Microsoft has started to spell out details of its plans for a major expansion of its promise to build a new data center in Racine County's Village of Mount Pleasant. Company officials briefed village board members Monday night.
The technology company based in Redmond, WA., is proposing to pay the village $100 million to buy about 630 acres, including some of the land the Foxconn Corporation promised to use when then-President Donald Trump and then-Governor Scott Walker cut a deal with the Taiwan-based company six years ago.
Microsoft also wants to buy a nearby 400 acre farm. Put together with a land deal the company made with the village earlier this year, Village Attorney Alan Marcuvitz told the board 1,346 acres would be developed.
"I'm a city boy. So, I had to have people explain to me what 1,346 acres really amounts to. And I was reminded that there are 640 acres in a square mile. So, 1,346 acres is more than two square miles," Marcuvitz said.
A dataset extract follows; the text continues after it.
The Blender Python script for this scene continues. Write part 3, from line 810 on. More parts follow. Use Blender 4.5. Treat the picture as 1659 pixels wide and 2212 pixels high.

Downtown Milwaukee is between two and three square miles.

Microsoft Director of Land Acquistion A.J. Steinbrecher painted part of the picture of what the data complex would resemble.
"The data center building houses thousands of computer servers and data storage devices connected to the internet. These buildings are similar in size and appearance to a distribution warehouse which houses this compute power," Steinbrecher told the board.
But Steinbrecher said the master plan for the complex isn't complete. That's even though Mount Pleasant and Racine County are being asked to approve the land deals by the end of the month.

Steinbrecher and other Microsoft representatives didn't hang around Monday night to answer media questions. Village officials did. Marcuvitz said he has faith in Microsoft.
"We're not talking about some company that was formed three weeks ago in Wyoming or something. We're talking about one of the largest corporate enterprises in the country. The last time I looked out of my own curiosity as to what their profit margin was, publicly, it was over $12 billion a year in profit. So, we're dealing with one of the mega-companies of the world," Marcuvitz told reporters.
But Marcuvitz added that if company plans change, and Microsoft doesn't meet its construction targets, Mount Pleasant would have the option to buy the land back at this year's prices.
No village board member criticized the Microsoft proposal during the meeting.